The Force of Nonviolence argues that nonviolence is often misunderstood as a passive practice that emanates from a calm region of the soul, or as an individualist ethical relation to existing forms of power. But, in fact, nonviolence is an ethical position found in the midst of the political field.

By considering how ‘racial phantasms’ inform justifications of state and administrative violence, Butler tracks how violence is often attributed to those who are most severely exposed to its lethal effects. The struggle for nonviolence is found in movements for social transformation that reframe the grievability of lives in light of social equality and whose ethical claims follow from an insight into the interdependency of life as the basis of social and political equality.

Supported by the Stanley Picker Trust.

Presented in collaboration with the British Library as part of Feminist Resistance: Strategies for the 21st Century in partnership with Verso, a programme marking their 50th anniversary.

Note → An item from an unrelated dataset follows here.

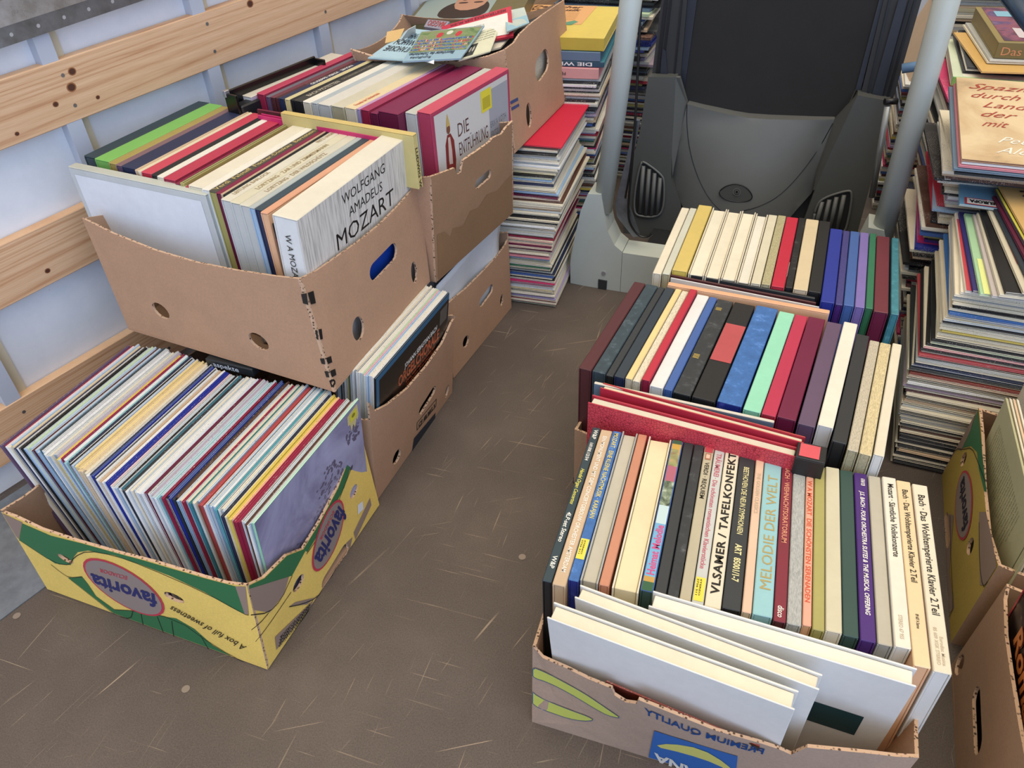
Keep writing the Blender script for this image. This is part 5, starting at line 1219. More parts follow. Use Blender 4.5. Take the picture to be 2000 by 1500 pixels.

This event paves the way to the delayed opening of the British Library’s exhibition Unfinished Business: the fight for Women’s Rights, which will open in late October and energetically explore the themes of the “longest revolution.”

About Judith Butler

With the publication of Gender Trouble in 1990, Judith Butler became an academic celebrity. If not for Butler’s work, “you wouldn’t have the version of genderqueer-ness that we now have,” Jack Halberstam, a gender-studies professor at Columbia, once said. “[Butler] made it clear that the body is not a stable foundation for gender expression.” With the publication of Frames of War and Precarious Life, Butler broadened her scope by questioning how we define the human. Whose lives do we deem valuable and whose deaths are grievable? Her other works include The Psychic Life of Power, Excitable Speech and Bodies that Matter. Butler is Maxine Elliot Professor in the Departments of Rhetoric and Comparative Literature at the University of California, Berkeley.

About Amia Srinivasan

Amia Srinivasan is a philosopher and writer, specialising in political philosophy, epistemology and feminism. Since January 2020, she has been Chichele Professor of Social and Political Theory at the University of Oxford. She is a contributor to the British Library’s Unfinished Business exhibition.